“Man’s scientific genius and technological ingenuity has dwarfed distance and placed time in chains. Jet planes have compressed into minutes distances that once took days and months to cover…

“Through our scientific genius we have made this world a neighborhood; now through our moral and spiritual development, we must make of it a brotherhood. In a real sense, we must all learn to live together as brothers, or we will all perish together as fools. ”
    — Martin Luther King, Jr., Lincoln University 1961

This is even more true in the age of the Internet. Connections between ideas and people are not limited by geography or time. I’ve gotten used to wishing “good morning!” to an IM buddy from India when I get a message at 10pm. Martin Luther King said “We have allowed our civilization to outdistance our culture.” I believe that is still true today. “Civilization refers to what we use; culture refers to what we are. Civilization is that complex of devices, instrumentalities, mechanisms and techniques by means of which we live. Culture is that realm of ends expressed in art, literature, religion and morals for which at best we live.”
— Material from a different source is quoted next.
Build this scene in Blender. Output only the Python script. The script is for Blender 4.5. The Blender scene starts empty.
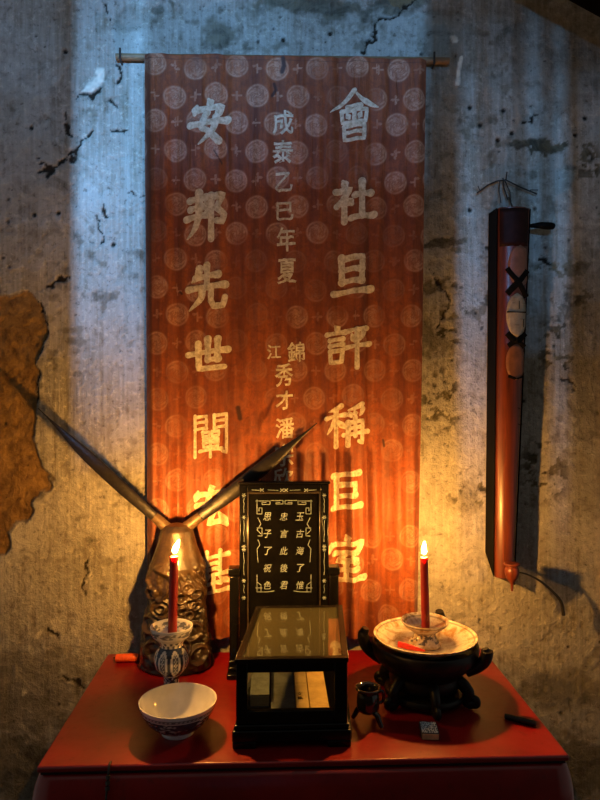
import bpy, bmesh, math, random
import numpy as np
from mathutils import Vector, Matrix
R = math.radians
PI = math.pi
random.seed(7)
sc = bpy.context.scene
COL = sc.collection

# ------------------------------------------------------------------ camera
TH = R(2.25)                       # the camera looks a little to the right
F = 660.0                          # focal length in pixels of the 600x800 frame
CAMZ = 1.52
cd = bpy.data.cameras.new('camera')
cd.sensor_fit = 'AUTO'; cd.sensor_width = 36.0
cd.lens = 36.0 * F / 800.0
cd.shift_y = -10.0 / 800.0
cd.clip_start = 0.02
cam = bpy.data.objects.new('camera', cd); COL.objects.link(cam)
cam.location = (0, 0, CAMZ); cam.rotation_euler = (R(90), 0, -TH)
sc.camera = cam

# ------------------------------------------------------------------ world, lights, exposure
sc.view_settings.view_transform = 'Standard'
sc.view_settings.look = 'None'
sc.view_settings.gamma = 1.0
sc.view_settings.use_curve_mapping = False
sc.view_settings.exposure = 0.0
sc.cycles.sample_clamp_indirect = 3.0
sc.cycles.use_denoising = True
sc.cycles.caustics_reflective = False
sc.cycles.caustics_refractive = False

w = bpy.data.worlds.new('world'); sc.world = w; w.use_nodes = True
w.node_tree.nodes['Background'].inputs[0].default_value = (1.0, 0.95, 0.84, 1)
w.node_tree.nodes['Background'].inputs[1].default_value = 0.13

LP = Vector((-0.35, -5.0, 2.7))    # daylight from the yard, cut into strips by the unseen added blocker
DAYLIGHT = 1000.0
ld = bpy.data.lights.new('daylight', 'AREA'); ld.shape = 'RECTANGLE'
ld.size = 0.05; ld.size_y = 1.0; ld.energy = DAYLIGHT; ld.color = (0.20, 0.50, 1.0)
lo = bpy.data.objects.new('daylight', ld); COL.objects.link(lo)
lo.location = LP
lo.rotation_euler = (Vector((0.0, 1.85, 1.9)) - LP).to_track_quat('-Z', 'Y').to_euler()

FLAME = 5600.0                     # candle flame radiance

# ------------------------------------------------------------------ projection helpers
fx, fy = math.sin(TH), math.cos(TH)
def ray(px, py):
    a = (px - 300.0) / F; b = (390.0 - py) / F
    return Vector((fx + a * fy, fy - a * fx, b))
def at_y(px, py, y):               # the point of a pixel's ray in the plane Y = y
    d = ray(px, py); t = y / d.y
    return Vector((d.x * t, y, CAMZ + d.z * t))
def at_z(px, py, z):
    d = ray(px, py); t = (z - CAMZ) / d.z
    return Vector((d.x * t, d.y * t, z))
def proj(X, Y, Z):                 # numpy: world -> pixel
    dep = X * fx + Y * fy
    return 300 + F * (X * fy - Y * fx) / dep, 390 - F * (Z - CAMZ) / dep
YW = 1.85                          # plane of the plaster wall
TZ = 0.80                          # table top height

# ------------------------------------------------------------------ numpy noise
_rs = np.random.RandomState(3)
_lat = _rs.rand(256, 256)
def vnoise(x, y):
    xi = np.floor(x).astype(int); yi = np.floor(y).astype(int)
    xf = x - xi; yf = y - yi
    u = xf * xf * (3 - 2 * xf); v = yf * yf * (3 - 2 * yf)
    g = lambda a, b: _lat[a % 256, b % 256]
    return (g(xi, yi) * (1 - u) + g(xi + 1, yi) * u) * (1 - v) + (g(xi, yi + 1) * (1 - u) + g(xi + 1, yi + 1) * u) * v
def fbm(x, y, o=4):
    s = 0; a = 0.5; t = 0
    for k in range(o):
        s = s + a * vnoise(x * 2 ** k + 17.3 * k, y * 2 ** k + 9.1 * k); t += a; a *= 0.5
    return s / t
def sstep(a, b, x):
    t = np.clip((x - a) / (b - a), 0, 1)
    return t * t * (3 - 2 * t)

# ------------------------------------------------------------------ object helpers
def tag(o, label, cat, group=None):
    o['label'] = label; o['category'] = cat
    if group: o['group'] = group
    return o
def struct(o):
    o['kind'] = 'structure'; return o
def empty(name, loc, label, cat, rz=0, group=None):
    o = bpy.data.objects.new(name, None); COL.objects.link(o)
    o.location = loc; o.rotation_euler = (0, 0, rz); o.empty_display_size = 0.05
    return tag(o, label, cat, group)
def link(name, me, mat, parent=None, loc=(0, 0, 0), rot=(0, 0, 0)):
    o = bpy.data.objects.new(name, me); COL.objects.link(o)
    if mat is not None:
        me.materials.clear(); me.materials.append(mat)
    o.parent = parent; o.location = loc; o.rotation_euler = rot
    return o
def smooth(me, ang=40):
    me.polygons.foreach_set('use_smooth', [True] * len(me.polygons))
    try: me.set_sharp_from_angle(angle=R(ang))
    except Exception: pass
def obj(name, bm, mat, parent=None, loc=(0, 0, 0), rot=(0, 0, 0), bevel=0.0, seg=2, ang=40):
    me = bpy.data.meshes.new(name)
    bmesh.ops.recalc_face_normals(bm, faces=bm.faces[:])
    bm.to_mesh(me); bm.free(); smooth(me, ang)
    o = link(name, me, mat, parent, loc, rot)
    if bevel > 0:
        m = o.modifiers.new('bevel', 'BEVEL'); m.width = bevel; m.segments = seg; m.limit_method = 'ANGLE'; m.angle_limit = R(35)
    return o
def grid_mesh(name, V, nu, nv, wrap=False, flip=False):
    """V: (nv*nu, 3) rows of nu"""
    me = bpy.data.meshes.new(name)
    j, i = np.meshgrid(np.arange(nv - 1), np.arange(nu if wrap else nu - 1), indexing='ij')
    i2 = (i + 1) % nu
    q = np.stack([j * nu + i, j * nu + i2, (j + 1) * nu + i2, (j + 1) * nu + i], -1).reshape(-1, 4)
    if flip: q = q[:, ::-1]
    me.vertices.add(len(V)); me.vertices.foreach_set('co', np.ascontiguousarray(V, dtype=np.float32).ravel())
    n = len(q)
    me.loops.add(n * 4); me.loops.foreach_set('vertex_index', q.ravel().astype(np.int32))
    me.polygons.add(n)
    me.polygons.foreach_set('loop_start', np.arange(0, n * 4, 4, dtype=np.int32))
    me.polygons.foreach_set('loop_total', np.full(n, 4, dtype=np.int32))
    me.update(calc_edges=True); me.validate()
    me.polygons.foreach_set('use_smooth', [True] * n)
    return me
def attr(me, name, vals):
    a = me.attributes.new(name, 'FLOAT', 'POINT')
    a.data.foreach_set('value', np.ascontiguousarray(vals, dtype=np.float32).ravel())
def box(bm, x0, x1, y0, y1, z0, z1, M=None):
    vs = [bm.verts.new((x, y, z)) for z in (z0, z1) for y in (y0, y1) for x in (x0, x1)]
    for f in ((0, 2, 3, 1), (4, 5, 7, 6), (0, 1, 5, 4), (2, 6, 7, 3), (0, 4, 6, 2), (1, 3, 7, 5)):
        bm.faces.new([vs[k] for k in f])
    if M is not None:
        for v in vs: v.co = M @ v.co
    return vs
def tube(bm, pts, rad, seg=12, flat=1.0, up=None, cap=True):
    pts = [Vector(p) for p in pts]
    if not hasattr(rad, '__len__'): rad = [rad] * len(pts)
    rings = []; prev = None
    for k, p in enumerate(pts):
        t = (pts[min(k + 1, len(pts) - 1)] - pts[max(k - 1, 0)]).normalized()
        ref = Vector(up) if up else (prev if prev else (Vector((0, 0, 1)) if abs(t.z) < .9 else Vector((1, 0, 0))))
        n = (ref - t * ref.dot(t)).normalized(); b = t.cross(n)
        prev = n
        rings.append([bm.verts.new(p + (n * math.cos(2 * PI * s / seg) + b * flat * math.sin(2 * PI * s / seg)) * rad[k]) for s in range(seg)])
    for a, b_ in zip(rings, rings[1:]):
        for s in range(seg):
            bm.faces.new((a[s], a[(s + 1) % seg], b_[(s + 1) % seg], b_[s]))
    if cap:
        bm.faces.new(rings[0][::-1]); bm.faces.new(rings[-1])
def spline(pts, n):
    P = [Vector(p) for p in pts]; out = []
    m = len(P) - 1
    for k in range(n + 1):
        t = k / n * m; i = min(int(t), m - 1); f = t - i
        p0, p1, p2, p3 = P[max(i - 1, 0)], P[i], P[i + 1], P[min(i + 2, m)]
        out.append(0.5 * ((2 * p1) + (p2 - p0) * f + (2 * p0 - 5 * p1 + 4 * p2 - p3) * f * f + (3 * p1 - p0 - 3 * p2 + p3) * f ** 3))
    return out
def resample(prof, n):
    P = np.array(prof, float)
    d = np.r_[0, np.cumsum(np.hypot(*np.diff(P, axis=0).T))]
    t = np.linspace(0, d[-1], n)
    t = np.unique(np.r_[t, d])
    return np.stack([np.interp(t, d, P[:, 0]), np.interp(t, d, P[:, 1])], -1), t / d[-1]
def smooth_prof(prof, n=80):
    s = spline([(a, b, 0) for a, b in prof], n)
    return [(max(p.x, 0.0), p.y) for p in s]
def lathe(name, prof, mat, parent=None, loc=(0, 0, 0), seg=64, n=0, mask=None, rot=(0, 0, 0), rfun=None, ang=40):
    """prof: (r, z) going from the axis below round to the axis above / inside"""
    if n: P, t = resample(prof, n)
    else:
        P = np.array(prof, float); t = np.linspace(0, 1, len(P))
    th = np.arange(seg) * 2 * PI / seg
    Rr = np.repeat(P[:, :1], seg, 1); Zz = np.repeat(P[:, 1:], seg, 1); T = np.repeat(t[:, None], seg, 1)
    Th = np.repeat(th[None, :], len(P), 0)
    if rfun is not None: Rr = Rr * rfun(Th, Zz)
    V = np.stack([Rr * np.cos(Th), Rr * np.sin(Th), Zz], -1).reshape(-1, 3)
    me = grid_mesh(name, V, seg, len(P), wrap=True)
    if mask is not None: attr(me, 'mask', mask(Th, Zz, T, Rr))
    try: me.set_sharp_from_angle(angle=R(ang))
    except Exception: pass
    return link(name, me, mat, parent, loc, rot)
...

The treatment of black people in this country has dramatically improved since 1961. Its illegal to segregate schools and lunch counters. However, we have not yet created a society where all people are treated equally. Despite the awesome power of the Internet to bridge distance and provide universal access to information, there exists a well-documented digital divide. A Nation Online by the U.S. Dept of Commerce (Appendix Table 1) reports that while Internet use has grown over the past few years, there still remains a wide gap between white Internet users (65%) and black Internet users (45%). In looking at the differences with respect to income and education the gaps are even more dramatic.
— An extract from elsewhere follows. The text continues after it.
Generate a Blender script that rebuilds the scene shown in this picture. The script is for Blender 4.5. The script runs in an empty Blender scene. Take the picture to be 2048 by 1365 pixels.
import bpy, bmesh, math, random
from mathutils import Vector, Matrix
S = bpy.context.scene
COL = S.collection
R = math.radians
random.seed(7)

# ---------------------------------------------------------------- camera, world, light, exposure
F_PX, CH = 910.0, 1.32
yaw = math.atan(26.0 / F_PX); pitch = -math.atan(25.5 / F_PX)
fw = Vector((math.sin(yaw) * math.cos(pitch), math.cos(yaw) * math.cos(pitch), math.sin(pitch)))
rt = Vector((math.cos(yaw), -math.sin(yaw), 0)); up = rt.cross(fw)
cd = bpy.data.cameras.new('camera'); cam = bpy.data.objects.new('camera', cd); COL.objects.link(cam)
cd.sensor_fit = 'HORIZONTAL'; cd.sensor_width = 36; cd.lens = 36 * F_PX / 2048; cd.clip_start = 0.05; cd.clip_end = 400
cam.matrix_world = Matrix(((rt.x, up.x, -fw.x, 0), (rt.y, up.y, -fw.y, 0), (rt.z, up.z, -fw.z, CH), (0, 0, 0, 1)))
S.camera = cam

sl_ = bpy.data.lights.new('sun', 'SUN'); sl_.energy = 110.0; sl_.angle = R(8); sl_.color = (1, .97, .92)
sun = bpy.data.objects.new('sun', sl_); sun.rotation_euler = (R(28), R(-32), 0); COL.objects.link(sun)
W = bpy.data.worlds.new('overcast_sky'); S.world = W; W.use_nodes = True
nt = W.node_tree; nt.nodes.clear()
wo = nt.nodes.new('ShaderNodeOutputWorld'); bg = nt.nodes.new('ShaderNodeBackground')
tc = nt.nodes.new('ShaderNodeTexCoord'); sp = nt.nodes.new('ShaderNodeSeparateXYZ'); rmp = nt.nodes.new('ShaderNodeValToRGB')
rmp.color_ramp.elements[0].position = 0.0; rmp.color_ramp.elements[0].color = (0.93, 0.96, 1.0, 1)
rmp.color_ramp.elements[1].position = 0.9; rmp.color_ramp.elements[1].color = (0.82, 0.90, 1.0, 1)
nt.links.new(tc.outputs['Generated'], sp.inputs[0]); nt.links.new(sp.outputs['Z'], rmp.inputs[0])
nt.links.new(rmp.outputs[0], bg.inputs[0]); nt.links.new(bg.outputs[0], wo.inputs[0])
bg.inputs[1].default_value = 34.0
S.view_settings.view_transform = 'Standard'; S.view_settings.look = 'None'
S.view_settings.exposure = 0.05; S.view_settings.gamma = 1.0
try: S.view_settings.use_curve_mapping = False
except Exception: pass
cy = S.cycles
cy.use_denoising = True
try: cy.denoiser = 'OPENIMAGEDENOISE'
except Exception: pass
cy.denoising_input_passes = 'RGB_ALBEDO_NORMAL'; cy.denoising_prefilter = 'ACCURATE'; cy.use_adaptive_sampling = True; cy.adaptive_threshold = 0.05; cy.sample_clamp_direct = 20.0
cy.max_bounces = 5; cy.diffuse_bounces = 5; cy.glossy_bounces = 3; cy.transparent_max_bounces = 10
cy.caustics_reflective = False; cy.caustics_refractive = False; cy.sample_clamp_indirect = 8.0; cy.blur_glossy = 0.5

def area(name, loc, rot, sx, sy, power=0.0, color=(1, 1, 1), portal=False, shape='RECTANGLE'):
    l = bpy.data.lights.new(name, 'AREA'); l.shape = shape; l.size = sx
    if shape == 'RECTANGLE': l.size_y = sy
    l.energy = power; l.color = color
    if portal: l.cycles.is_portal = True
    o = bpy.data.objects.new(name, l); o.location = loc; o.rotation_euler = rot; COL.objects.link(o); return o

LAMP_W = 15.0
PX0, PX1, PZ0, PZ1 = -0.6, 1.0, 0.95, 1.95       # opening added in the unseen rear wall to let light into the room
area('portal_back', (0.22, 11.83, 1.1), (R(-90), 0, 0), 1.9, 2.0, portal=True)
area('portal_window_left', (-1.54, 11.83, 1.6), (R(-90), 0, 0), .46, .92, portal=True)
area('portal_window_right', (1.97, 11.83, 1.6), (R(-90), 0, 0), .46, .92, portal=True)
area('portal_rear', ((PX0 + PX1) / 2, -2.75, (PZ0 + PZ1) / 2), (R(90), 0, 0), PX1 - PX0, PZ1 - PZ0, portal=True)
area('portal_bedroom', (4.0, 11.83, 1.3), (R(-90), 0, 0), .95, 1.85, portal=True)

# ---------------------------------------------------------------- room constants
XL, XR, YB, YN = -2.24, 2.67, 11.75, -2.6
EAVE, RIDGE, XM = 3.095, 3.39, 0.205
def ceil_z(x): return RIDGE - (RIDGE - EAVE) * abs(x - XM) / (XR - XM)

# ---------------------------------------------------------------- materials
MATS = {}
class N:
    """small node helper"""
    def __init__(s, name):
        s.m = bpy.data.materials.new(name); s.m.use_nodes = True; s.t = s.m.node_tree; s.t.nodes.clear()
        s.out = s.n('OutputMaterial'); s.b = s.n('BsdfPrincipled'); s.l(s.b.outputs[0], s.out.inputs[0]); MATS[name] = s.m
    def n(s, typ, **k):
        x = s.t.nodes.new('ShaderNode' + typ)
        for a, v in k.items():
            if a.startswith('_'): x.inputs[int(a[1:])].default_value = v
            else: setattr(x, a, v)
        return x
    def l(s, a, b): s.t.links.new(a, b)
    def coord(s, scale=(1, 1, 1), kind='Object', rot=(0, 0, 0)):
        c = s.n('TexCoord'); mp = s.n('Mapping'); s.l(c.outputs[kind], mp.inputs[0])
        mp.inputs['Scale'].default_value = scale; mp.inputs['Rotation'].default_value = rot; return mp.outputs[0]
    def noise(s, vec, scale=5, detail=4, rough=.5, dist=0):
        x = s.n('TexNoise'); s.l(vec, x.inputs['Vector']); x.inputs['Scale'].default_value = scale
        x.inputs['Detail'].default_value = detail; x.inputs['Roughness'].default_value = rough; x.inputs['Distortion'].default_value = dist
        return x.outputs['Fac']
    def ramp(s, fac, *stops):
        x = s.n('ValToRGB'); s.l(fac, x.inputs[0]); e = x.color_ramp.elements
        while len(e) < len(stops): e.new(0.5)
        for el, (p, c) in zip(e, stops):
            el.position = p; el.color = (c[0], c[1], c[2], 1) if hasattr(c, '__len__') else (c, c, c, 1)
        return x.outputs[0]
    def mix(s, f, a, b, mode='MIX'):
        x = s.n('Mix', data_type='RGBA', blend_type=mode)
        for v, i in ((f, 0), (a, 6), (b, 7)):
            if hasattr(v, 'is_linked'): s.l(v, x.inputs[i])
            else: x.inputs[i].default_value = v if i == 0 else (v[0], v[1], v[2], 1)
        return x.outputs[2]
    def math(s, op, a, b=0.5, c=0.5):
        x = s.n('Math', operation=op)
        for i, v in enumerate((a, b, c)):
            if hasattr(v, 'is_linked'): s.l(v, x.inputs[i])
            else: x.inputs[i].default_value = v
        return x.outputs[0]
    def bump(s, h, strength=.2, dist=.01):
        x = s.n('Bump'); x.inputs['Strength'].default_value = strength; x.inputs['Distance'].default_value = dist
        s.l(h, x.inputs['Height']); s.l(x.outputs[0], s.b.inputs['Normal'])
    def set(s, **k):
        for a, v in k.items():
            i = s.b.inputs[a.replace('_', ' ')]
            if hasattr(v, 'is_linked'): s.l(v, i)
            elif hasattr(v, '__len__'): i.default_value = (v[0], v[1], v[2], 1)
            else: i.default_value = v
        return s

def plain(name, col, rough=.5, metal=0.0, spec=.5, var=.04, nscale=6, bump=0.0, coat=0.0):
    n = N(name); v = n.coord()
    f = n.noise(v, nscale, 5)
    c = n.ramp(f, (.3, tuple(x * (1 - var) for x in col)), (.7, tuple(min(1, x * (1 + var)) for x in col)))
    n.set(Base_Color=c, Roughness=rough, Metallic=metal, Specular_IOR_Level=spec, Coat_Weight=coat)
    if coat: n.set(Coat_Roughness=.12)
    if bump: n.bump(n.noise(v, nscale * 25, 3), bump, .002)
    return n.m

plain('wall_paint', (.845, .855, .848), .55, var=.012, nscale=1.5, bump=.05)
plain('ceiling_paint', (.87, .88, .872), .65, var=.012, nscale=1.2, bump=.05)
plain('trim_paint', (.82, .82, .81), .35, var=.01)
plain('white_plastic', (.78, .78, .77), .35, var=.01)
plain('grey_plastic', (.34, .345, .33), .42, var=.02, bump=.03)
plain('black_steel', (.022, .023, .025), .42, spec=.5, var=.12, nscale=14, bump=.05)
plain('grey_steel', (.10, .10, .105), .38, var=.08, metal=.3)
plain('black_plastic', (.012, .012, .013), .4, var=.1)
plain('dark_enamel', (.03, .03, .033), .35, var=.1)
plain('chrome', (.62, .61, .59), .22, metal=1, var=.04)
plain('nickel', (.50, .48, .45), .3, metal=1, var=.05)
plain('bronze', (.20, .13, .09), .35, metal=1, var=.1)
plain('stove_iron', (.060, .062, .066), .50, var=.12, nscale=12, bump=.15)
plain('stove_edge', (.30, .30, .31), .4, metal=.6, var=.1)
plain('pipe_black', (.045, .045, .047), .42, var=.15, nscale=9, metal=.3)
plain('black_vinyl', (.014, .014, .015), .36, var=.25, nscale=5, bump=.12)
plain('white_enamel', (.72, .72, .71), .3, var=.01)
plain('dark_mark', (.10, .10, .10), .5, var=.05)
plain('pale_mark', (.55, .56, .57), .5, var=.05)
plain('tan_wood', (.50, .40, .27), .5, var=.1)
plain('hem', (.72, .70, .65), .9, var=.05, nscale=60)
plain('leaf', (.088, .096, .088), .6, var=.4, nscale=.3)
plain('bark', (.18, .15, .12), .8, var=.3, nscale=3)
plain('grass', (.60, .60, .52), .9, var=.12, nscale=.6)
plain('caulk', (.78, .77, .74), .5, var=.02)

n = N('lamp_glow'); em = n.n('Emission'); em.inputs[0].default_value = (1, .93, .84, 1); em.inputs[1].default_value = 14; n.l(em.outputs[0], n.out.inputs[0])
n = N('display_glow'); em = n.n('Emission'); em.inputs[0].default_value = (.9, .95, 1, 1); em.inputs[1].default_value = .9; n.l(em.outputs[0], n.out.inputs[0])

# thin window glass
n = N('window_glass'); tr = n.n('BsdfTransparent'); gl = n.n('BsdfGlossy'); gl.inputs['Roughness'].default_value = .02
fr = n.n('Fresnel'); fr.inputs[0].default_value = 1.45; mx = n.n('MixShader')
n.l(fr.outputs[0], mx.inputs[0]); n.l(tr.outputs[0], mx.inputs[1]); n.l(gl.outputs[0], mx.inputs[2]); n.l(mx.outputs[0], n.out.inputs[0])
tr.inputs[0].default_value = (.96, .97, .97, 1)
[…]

I have worked with hundreds of software engineers, and throughout all of that experience only two of them have been black. Despite there being 13% black and 4% asian americans (2003 population), I’ve worked with more asians. (As an aside, I believe I’ve worked with more asian engineers than women engineers — a related, but different phenomenon.)

Today as we honor Martin Luther King with a day off from work and school, I think it is important to consider how each of us in our own lives and in our own interactions with others can create a society where people are judged by their own merit and where we can create opportunities that overcome historic biases toward race, gender and class.